→ **TASK**
Line by line, reproduce exactly the beginning of the listing below, ending with the line that contains "scene.camera = cam" and adding nothing.

※

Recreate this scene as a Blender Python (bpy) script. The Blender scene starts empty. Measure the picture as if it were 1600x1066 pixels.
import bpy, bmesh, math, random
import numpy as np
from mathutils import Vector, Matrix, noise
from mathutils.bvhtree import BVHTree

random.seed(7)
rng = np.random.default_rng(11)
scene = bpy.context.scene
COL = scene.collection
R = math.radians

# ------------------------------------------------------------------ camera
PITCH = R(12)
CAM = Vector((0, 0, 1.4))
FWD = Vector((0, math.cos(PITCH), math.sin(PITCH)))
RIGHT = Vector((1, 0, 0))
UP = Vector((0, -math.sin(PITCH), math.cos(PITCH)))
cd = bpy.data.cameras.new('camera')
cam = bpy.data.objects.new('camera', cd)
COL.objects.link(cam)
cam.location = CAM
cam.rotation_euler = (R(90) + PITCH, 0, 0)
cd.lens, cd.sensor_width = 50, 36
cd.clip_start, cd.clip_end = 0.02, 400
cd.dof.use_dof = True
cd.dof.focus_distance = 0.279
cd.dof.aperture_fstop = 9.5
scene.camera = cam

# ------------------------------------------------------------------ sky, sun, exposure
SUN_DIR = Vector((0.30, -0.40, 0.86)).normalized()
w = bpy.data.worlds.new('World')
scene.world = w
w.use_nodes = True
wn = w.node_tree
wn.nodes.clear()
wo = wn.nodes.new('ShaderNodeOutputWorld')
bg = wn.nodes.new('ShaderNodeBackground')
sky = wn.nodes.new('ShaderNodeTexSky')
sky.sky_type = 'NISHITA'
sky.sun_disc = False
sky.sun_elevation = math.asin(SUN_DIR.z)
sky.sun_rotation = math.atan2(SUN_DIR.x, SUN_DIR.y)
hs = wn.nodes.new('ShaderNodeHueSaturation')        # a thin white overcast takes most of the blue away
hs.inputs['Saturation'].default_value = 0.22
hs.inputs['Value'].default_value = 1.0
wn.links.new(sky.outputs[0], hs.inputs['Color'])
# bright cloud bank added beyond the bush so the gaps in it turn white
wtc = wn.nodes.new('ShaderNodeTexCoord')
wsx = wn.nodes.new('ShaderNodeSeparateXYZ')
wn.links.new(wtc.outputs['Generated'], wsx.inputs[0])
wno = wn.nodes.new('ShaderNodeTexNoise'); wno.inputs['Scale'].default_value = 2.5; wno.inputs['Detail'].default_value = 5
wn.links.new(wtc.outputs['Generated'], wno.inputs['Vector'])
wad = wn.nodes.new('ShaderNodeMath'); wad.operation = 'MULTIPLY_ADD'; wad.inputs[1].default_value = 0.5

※

→ **WRITTEN RESPONSE**
Recreate this scene as a Blender Python (bpy) script. The Blender scene starts empty. Measure the picture as if it were 1600x1066 pixels.
import bpy, bmesh, math, random
import numpy as np
from mathutils import Vector, Matrix, noise
from mathutils.bvhtree import BVHTree

random.seed(7)
rng = np.random.default_rng(11)
scene = bpy.context.scene
COL = scene.collection
R = math.radians

# ------------------------------------------------------------------ camera
PITCH = R(12)
CAM = Vector((0, 0, 1.4))
FWD = Vector((0, math.cos(PITCH), math.sin(PITCH)))
RIGHT = Vector((1, 0, 0))
UP = Vector((0, -math.sin(PITCH), math.cos(PITCH)))
cd = bpy.data.cameras.new('camera')
cam = bpy.data.objects.new('camera', cd)
COL.objects.link(cam)
cam.location = CAM
cam.rotation_euler = (R(90) + PITCH, 0, 0)
cd.lens, cd.sensor_width = 50, 36
cd.clip_start, cd.clip_end = 0.02, 400
cd.dof.use_dof = True
cd.dof.focus_distance = 0.279
cd.dof.aperture_fstop = 9.5
scene.camera = cam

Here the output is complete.